Nas ruas charmosas da zona Sul, o lamento pela ausência de banho de sangue
Maurício Dias na Carta Capital
O Rio de Janeiro suspirou aliviado com a tomada do Complexo do Alemão. Caiu uma área onde o poder marginal, incólume, usava e abusava há muitos anos. O resultado produziu efeito de igual importância. Serviu de exemplo para jovens dessas comunidades que, movidos pela ilusão de poder e dinheiro, consideram como opção de vida o ingresso na marginalidade como alternativa para eles.
O alívio de alguns, porém, foi decepção para muitos. Por vezes, podia-se ouvir nas ruas mais charmosas da zona sul da capital o desapontamento projetado em expressões como esta: “Deviam ‘passar o cerol’ naqueles filhos da puta. A TV Globo atrapalhou”.
No momento em que o bando de traficantes armados se dispersou em fuga do Morro do Cruzeiro para o Morro do Alemão seria possível produzir o massacre desejado, executado por policiais nos helicópteros ou por atiradores oficiais escondidos na mata. Tiros foram disparados, como se ouviu, e, como se viu pela Globo, dois ou três traficantes foram atingidos. Tudo sugere que a audiência determinou o cessar fogo.
Embora a emoção tenha sido contida pelas autoridades, a população levada ao desespero por longos anos de omissão do poder público legitimaria a insensatez. Da correspondência recebida, selecionei trechos do e-mail do leitor E.L.S., morador no bairro da Penha, zona norte, centro do episódio:
“… Comecei a ver uma luz no fim do túnel dessa violência, e por mais que venham a morrer pessoas que nada têm a ver com isso, já morríamos todos os dias por não poder sair de casa sem saber se voltaríamos”.
A gíria “passar o cerol”, repetida na zona sul, vai muito além da angústia compreensível entre os moradores da zona norte. Retiro do jornal O Globo palavras de José Junior, do grupo AfroReggae, que se dispôs a intermediar a rendição dos traficantes: “Cheguei a ouvir policial dizer que se sentiu como atleta que vai para a Olimpíada e não disputa, só porque não houve banho de sangue”.

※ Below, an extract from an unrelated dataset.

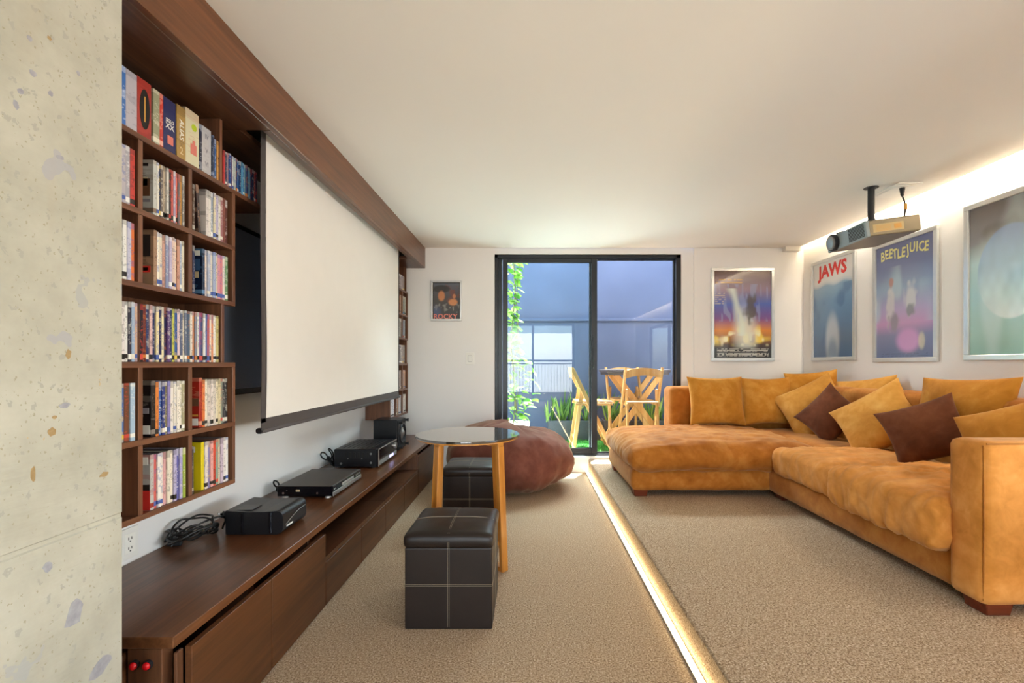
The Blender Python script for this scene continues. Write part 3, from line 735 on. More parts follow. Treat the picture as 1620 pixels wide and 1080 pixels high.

A frase, contagiada pelo sotaque policial, foi repetida pelo delegado Rodrigo Oliveira, coordenador das ações da Polícia Civil: “Esses bandidos não passam de frouxos. Fugiram como ratos”.
Uns fugiram. Alguns se renderam e outros morreram. Felizmente, não jorrou tanto sangue como poderia ter jorrado. Mas a Constituição foi sangrada. Sangrou, emblematicamente, do corpo de um paraquedista ferido. Ele cumpria ordens, mas estava lá irregularmente. O combate ao crime não pode ser transformado em confronto entre um grupo marginal e um poder público que, igualmente, se marginaliza para reprimir.
Em 2007, simpósio organizado pelo Centro de Estudos Estratégicos do Exército concluiu: “O emprego das FA na preservação da ordem pública é medida somente recomendável quando houver decretação do estado de defesa, do estado de sítio ou da intervenção federal. Qualquer outro arranjo implica riscos ao Estado de Direito”.
Admitir em silêncio o que ocorreu pode estimular o mesmo Exército a agir, amanhã, contra o poder constitucionalmente estabelecido. Foi assim em 1964. Derrubaram o presidente em nome de suposto clamor público.